Grupo Aval reported a net income of COP 494.9 billion for the second quarter of 2025, marking its highest quarterly figure in three years. This represents a robust 37% quarter-over-quarter and 142% year-over-year growth, with H1 2025 net income reaching COP 856 billion, 1.7 times higher than H1 2024.
The company's consolidated Net Interest Margin (NIM) reached 4% in Q2 2025, a level not seen in three years, with NIM on loans at 4.5%. Asset quality also improved significantly, as the cost of risk, net of recoveries, decreased by 31 basis points to 1.7%, its lowest since Q1 2023.
Further improvements in asset quality include 30-day Past Due Loans (PDLs) improving by 37 basis points to 4.81%, and 90-day PDLs reaching their lowest level in three years at 3.51%. Stage 3 loans have fallen for the third consecutive quarter to 6.1%, reflecting prudent lending practices.
Total assets grew 6% year-over-year to COP 336 trillion, with gross loans reaching COP 199.4 trillion, up 3.2% year-over-year.
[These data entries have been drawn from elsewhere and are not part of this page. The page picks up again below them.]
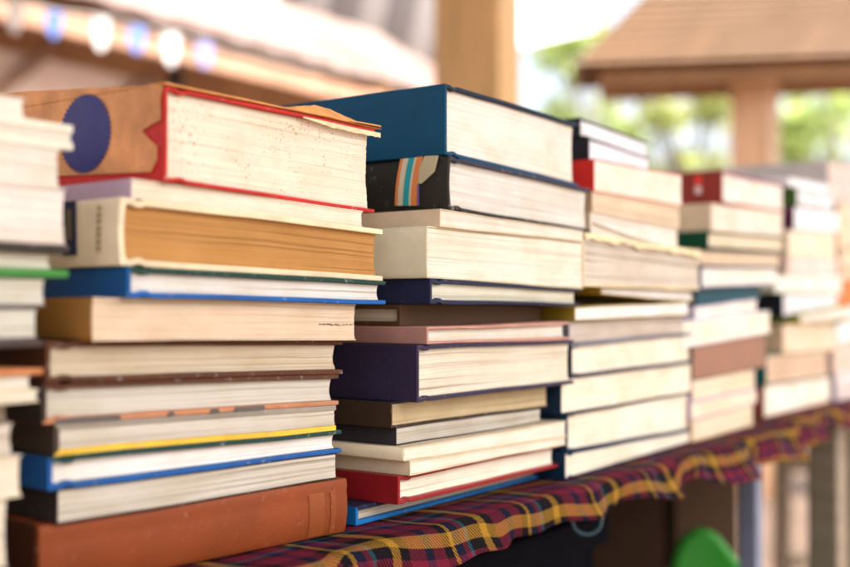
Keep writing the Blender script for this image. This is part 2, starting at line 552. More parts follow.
# ---- third stack
c2 = stack([
    D(label='thin bright blue book at the foot of its stack beside the rust leather volume', px=(356, 507, 548, 463), cover=(.008, .14, .40), pages=(.60, .52, .40), p=-0.002, yaw=-1.5, spine=(.008, .15, .42), top=NAVY),
    D(label='red hardcover with plain red spine and pale pages near the plaid cloth', px=(398, 476, 558, 444), cover=(.27, .012, .014), pages=(.80, .70, .54), p=0.014, yaw=-1.5, rough=.38, wear=.12, contrast=.3),
    D(label='thin cream booklet with creased spine lying on the red hardcover', px=(410, 461, 566, 437), kind='p', cover=(.66, .52, .34), pages=(.76, .68, .54), p=0.018, yaw=-1, contrast=.35),
    D(label='thin cream booklet with rounded spine, second above the red hardcover', px=(404, 448, 566, 421), kind='p', cover=(.66, .54, .36), pages=(.76, .69, .56), p=0.017, yaw=-1, contrast=.35, bulge=.0015),
    D(label='grey-paged paperback with short black spine below the dark brown one', px=(396, 427, 541, 408), kind='p', cover=(.05, .04, .045), pages=(.52, .47, .38), p=0.008, yaw=-1, contrast=.7),
    D(label='tan-paged paperback with dark brown spine right under the purple hardcover', px=(391, 402, 547, 384), kind='p', cover=(.07, .04, .022), top=(.03, .03, .05), pages=(.55, .43, .26), p=0.008, yaw=-1, contrast=.5, tau=.0012),
    D(label='thick dark purple hardcover with broad flat purple spine', px=(417, 345, 574, 340), cover=PURP, pages=(.70, .61, .46), p=0.022, yaw=-1, rough=.45, wear=.25, contrast=.55),
    D(label='thin dusty pink hardcover lying on the dark purple hardcover', px=(427, 327, 569, 322), cover=(.50, .25, .19), pages=(.74, .66, .54), p=0.02, yaw=-.5, rough=.7, wear=.2, tau=.0018),
    D(label='dark brown book pushed back between the pink and the thin navy hardcovers', px=(400, 304, 540, 306), back=True, cover=(.13, .06, .022), pages=TAN, p=0, yaw=-.5, depth=.14, wear=.15),
    D(label='thin navy hardcover with greenish cream pages under the thick cream paperbacks', px=(430, 278, 580, 289), cover=NAVY, pages=(.62, .59, .45), p=0.022, yaw=-1, contrast=.35),
    D(label='thick cream paperback with slanted cream spine on the thin navy hardcover', px=(427, 226, 583, 242), kind='p', cover=(.62, .54, .36), pages=(.78, .69, .54), p=0.022, yaw=-.5, contrast=.3, tau=.0009, bulge=.001),
    D(label='slim cream paperback below the black hardcover with coloured spine stripes', px=(440, 209, 584, 231), kind='p', cover=(.72, .57, .38), pages=(.77, .68, .55), p=0.024, yaw=-.5, contrast=.3),
    D(label='worn black hardcover with cream, turquoise and orange stripes on its spine', px=(449, 155, 591, 189), cover=(.035, .03, .022), top=(.05, .05, .09), pages=(.74, .68, .58), p=0.024, yaw=-1.5, wear=.8, contrast=.5, bulge=.0015),
    D(label='big teal blue hardcover with dark edges on top of its stack', px=(445, 83, 578, 123), cover=(.001, .085, .17), pages=(.79, .70, .58), p=0.023, yaw=-2, rough=.6, wear=.1, contrast=.16, depth=.25, top=(.012, .035, .07)),
])
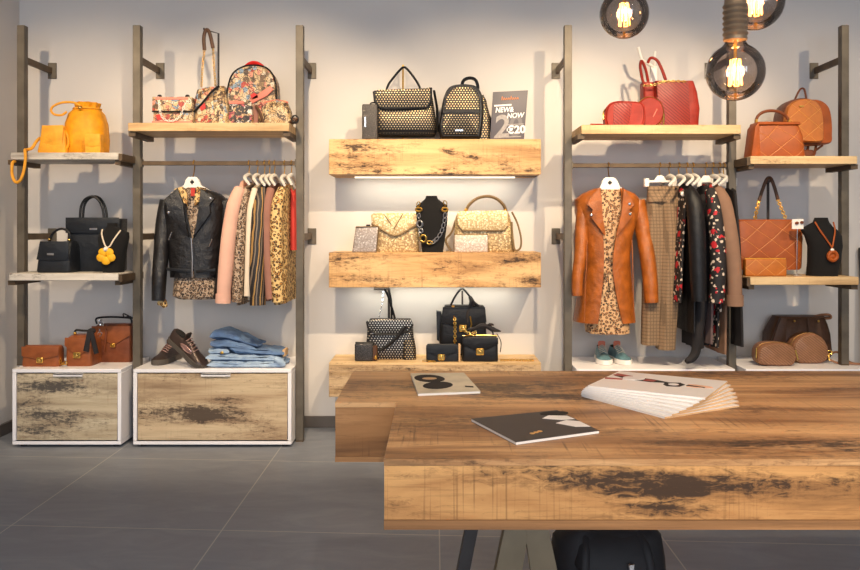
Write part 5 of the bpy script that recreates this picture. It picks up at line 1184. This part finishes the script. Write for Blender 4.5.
part(r, 'card', MB().box(792, 803.5, 0, .8, 219, 229, .1), M['wplast'])
part(r, 'earring', MB().ell((796.5, -1, 223), (2, 1, 1.6), 10, 6), M['tand']); part(r, 'earring', MB().ell((801.5, -1, 222.5), (1.8, 1, 1.6), 10, 6), M['tand'])
part(r, 'support', MB().tube([(798, 1.4, 228), (798, 3, b - 1)], .5, 6).box(794, 802, 0, 8, b - .8, b), M['chrome'], 'thin wire foot')
r, b = bust('black velvet bust wearing the orange pendant, right end of its shelf', [(276, 809, 838, 0, 24), (262, 809.5, 840.5, -.6, 22), (246, 809, 842.5, -.6, 20), (236, 805.5, 842, 1, 18), (230.5, 802, 839, 4, 18), (226.5, 806, 834, 6, 17), (222, 815, 831, 8, 17), (217.5, 817, 829.5, 8, 17)], 824, 4.16, z)
r = T('necklace', 'orange cord necklace with round orange pendant on the rightmost bust', 'necklace', 827, 4.16, z, mid=8)
part(r, 'cord', MB().tube(smooth([(813.5, 5, 222), (816, 1.6, 229), (820, -.4, 236), (825.5, -2, 245), (827.5, -2, 248.5)], 5), .8, 6).tube(smooth([(832, 5, 222), (832, 1.6, 230), (830, -.4, 238), (828, -2, 245), (826.5, -2, 249)], 5), .8, 6), M['orgp'])
part(r, 'bead', MB().ell((827, -2.8, 250), (2, 1.4, 2)), M['pearl'], 'pale bead')
part(r, 'pendant', MB().tube([(827.5 + 4.2 * math.cos(a), -2.8, 256 + 4.2 * math.sin(a)) for a in [2 * PI * i / 20 for i in range(20)]], 1.9, 8, True).ell((827.5, -2.6, 256), (2.4, .8, 2.4)), M['orgp'])

# brown bags low right
z = CABH
r = T('shoulder_bag', 'wide dark brown slouchy shoulder bag with top strap behind the taupe bags', 'bag', 796, 4.42, z, mid=16); b = base(r)
part(r, 'body', MB().bag([(b, 768, 824, 0, 30), (b - 6, 764.5, 828, -2, 32), (335, 765, 826.5, -1, 31), (325, 769, 824.5, 2, 27), (317, 773, 822, 6, 23)], 5, wob=.008, wf=5), M['brn'])
part(r, 'side_panel', MB().prism([(765, 340), (773, 318), (779, 318), (778, 342), (772, 350)], -2.2, 3, .8), M['brn'])
part(r, 'seam', MB().tube([(800, -1.4, 318), (801, -2, 335), (801, -2, 350)], .6, 5).tube([(773, 0, 318), (823, 0, 317)], .8, 6), M['brn'])
part(r, 'strap', MB().tube(smooth([(812, 12, 318), (820, 11, 316), (827, 10, 316), (828, 10, 319), (821, 9, 319.5)], 5), 1.4, 8, flat=1.5), M['brnp'])
part(r, 'snap', MB().ell((787, -1, 321), 1.2).ell((811, -1, 321), 1.2), M['brass'], 'brass studs')
def oval_bag(lab, px, d, out, mat, zipm, rz=0):
    r = T('camera_bag', lab, 'bag', px, d, z, mid=10); b = base(r)
    pts = out(b); part(r, 'body', MB().puff(pts, 0, 18, .07), M['brnp'])
    cx = sum(p[0] for p in pts) / len(pts); cz = sum(p[1] for p in pts) / len(pts)
    part(r, 'front_panel', MB().puff([(cx + (x - cx) * .9, cz + (q - cz) * .9) for x, q in pts], -1.6, 6, .08), mat)
    part(r, 'zip', MB().tube([(x, 4, q) for x, q in pts], .45, 6, True), zipm, 'brass zip'); return r, b
r, b = oval_bag('taupe oval camera bag with diagonal stitching, left of the round taupe bag', 773, 4.25, lambda b: smooth([(754.5, b - 4), (753.5, b - 14), (757.5, b - 21), (767, b - 23.5), (780, b - 23), (789.5, b - 19.5), (792.5, b - 11), (791, b - 3), (784, b), (763, b - .5)], 5, True), M['brnq'], M['dbrass'])
part(r, 'zip_pull', MB().tube([(753.5, 3, b - 18), (752.6, 1, b - 8)], .8, 6).tube([(792.6, 3, b - 16), (794, 0, b - 6)], .8, 6), M['gold'], 'gold zip pull')
r, b = oval_bag('taupe round bag with diagonal stitching standing behind the oval one', 806, 4.33, lambda b: smooth([(789, b - 8), (788, b - 18), (793, b - 26), (802, b - 30), (811, b - 30), (820, b - 24), (824.5, b - 14), (823, b - 4), (815, b), (797, b)], 5, True), M['brnq'], M['dbrass'])
part(r, 'ring', MB().tube([(827 + 2.6 * math.cos(a), 4, b - 11 + 1.6 * math.sin(a)) for a in [2 * PI * i / 14 for i in range(14)]], .8, 6, True).tube([(826, 4, b - 9), (825.5, 1, b - 3)], .9, 6), M['gold'], 'gold ring')
part(r, 'strap', MB().tube(smooth([(827, 4, b - 9), (834, 6, b - 11), (839, 6, b - 9), (842, 2, b - 4), (846, -4, b - 1.4), (852, -8, b - 1.4)], 5), 1.2, 6, flat=.6), M['brnp'])
part(r, 'strap', MB().tube(smooth([(826, 2, b - 4), (832, -2, b - 1.4), (840, -6, b - 1.4), (850, -10, b - 1.4)], 5), 1.2, 6, flat=.6), M['brnp'])

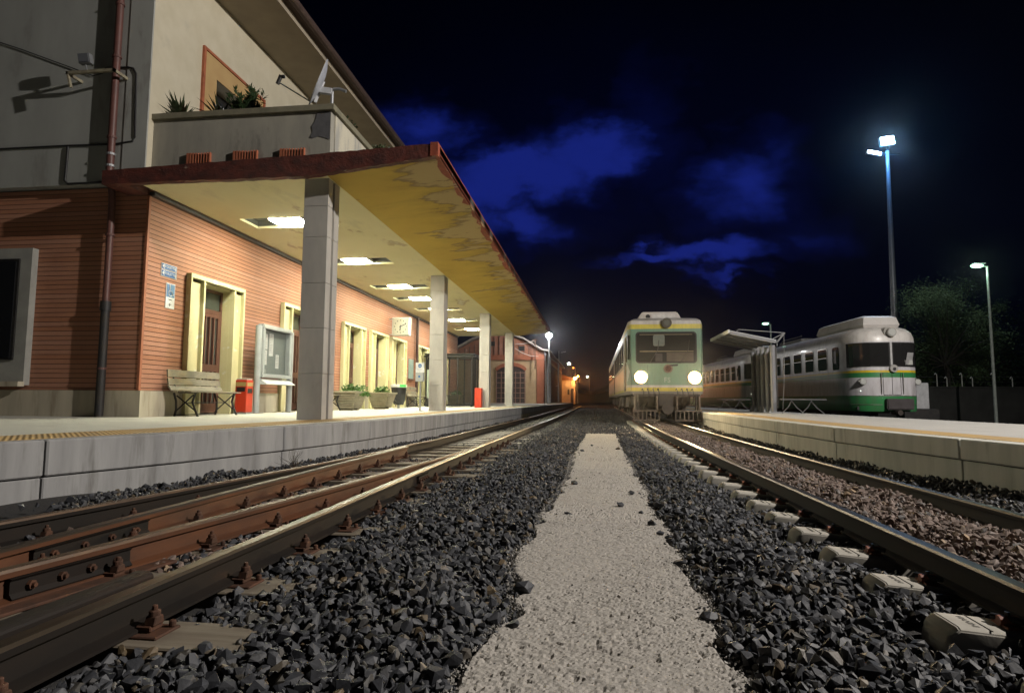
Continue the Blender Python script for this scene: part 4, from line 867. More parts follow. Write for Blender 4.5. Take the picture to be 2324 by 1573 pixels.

Retail loans, particularly mortgages (up 20% year-over-year) and consumer loans (up 6% year-over-year), were key growth drivers, while total funding increased 6.3% year-over-year, with deposits growing 6.8%.
For 2025, Grupo Aval projects a return on average equity (ROE) in the 10.5% area, supported by anticipated loan growth in the 7% area, with retail loans expected to grow around 9% and commercial loans around 5%. Consolidated NIM is projected to be in the 4% area, with NIM on loans at 4.5%, and the cost of risk, net of recoveries, expected to be in the 1.95% area.
These projections are underpinned by macroeconomic assumptions of 2.7% Colombian economic growth and inflation around 4.9% for 2025, with the Central Bank's policy rate anticipated to end 2025 at 8.5%.